Blanketed in vegetation and energy-harvesting PV panels, the E+ Green Home doesn’t just get an E for effort – it deserves to be on the honor roll of sustainable design. Seen in Dwell Magazine’s April issue, the home, which is located about an hour outside of Seoul, looks almost unreal, like the fantasy rendering of an eco-obsessed architecture student. But the residence, a collaboration between Kolon Engineering and Construction and Unsangdong Architects, is not only real – it’s a showcase of sustainable innovation and it may very well be the greenest home in South Korea.

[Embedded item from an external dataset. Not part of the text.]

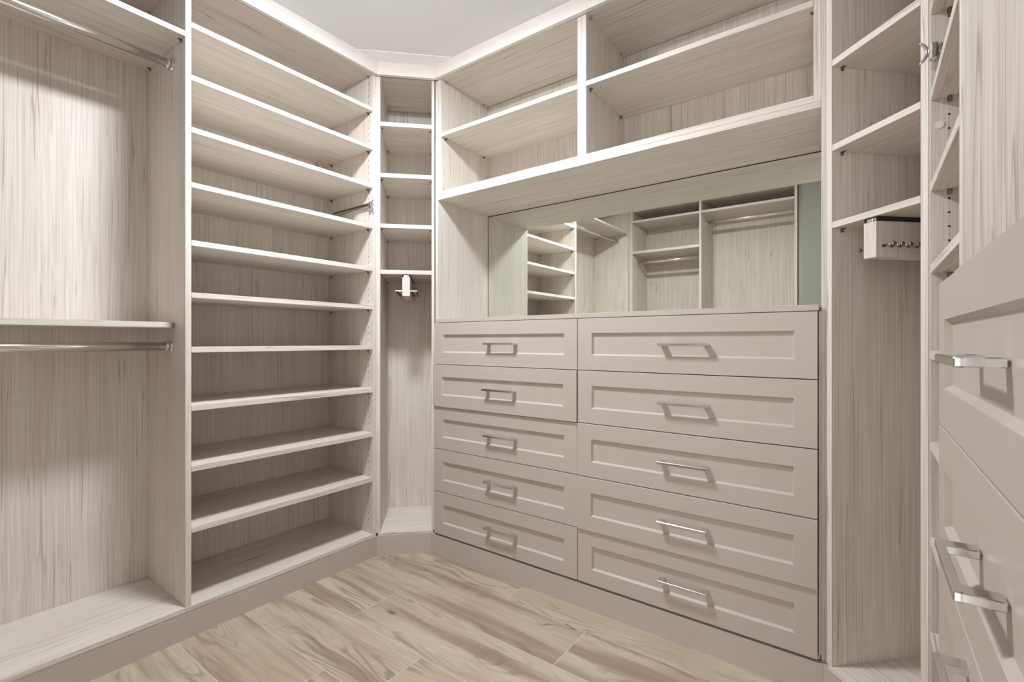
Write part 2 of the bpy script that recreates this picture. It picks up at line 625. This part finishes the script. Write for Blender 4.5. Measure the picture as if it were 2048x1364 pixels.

Located in Kyeong-Gi, the E+ Green Home is a decidedly unique-looking home which also behaves differently from most homes in South Korea. The house, which almost resembles a hill due to a large portion of its surface being covered in green roofs and vertical gardens, is a prototype built by Kolon and Unsangdong. The hope is that South Koreans, who’ve been growing increasingly less satisfied with concrete-clad apartments, will take a shine to the model home and decide they would like to live in a similar dwelling.
Though it’s certainly attractive, the E+’s walls are much more than a pretty facade. The solar panels, vegetated walls and other green technologies within allow the house to use just 27% of the energy that an average Korean home uses, and it also generates 38% of the energy used by the average Korean home. If those numbers don’t sound impressive to you, the house even lives up to super stringent German Passive House standards.
For now the E+, which is sited on the grounds of Kolon’s headquarters, doesn’t have actual residents but those who want to get a feel for what it might be like to live in it can book overnight stays. The hope is that the E+ will be the first of many similar green houses that Kolon plants to build across the country.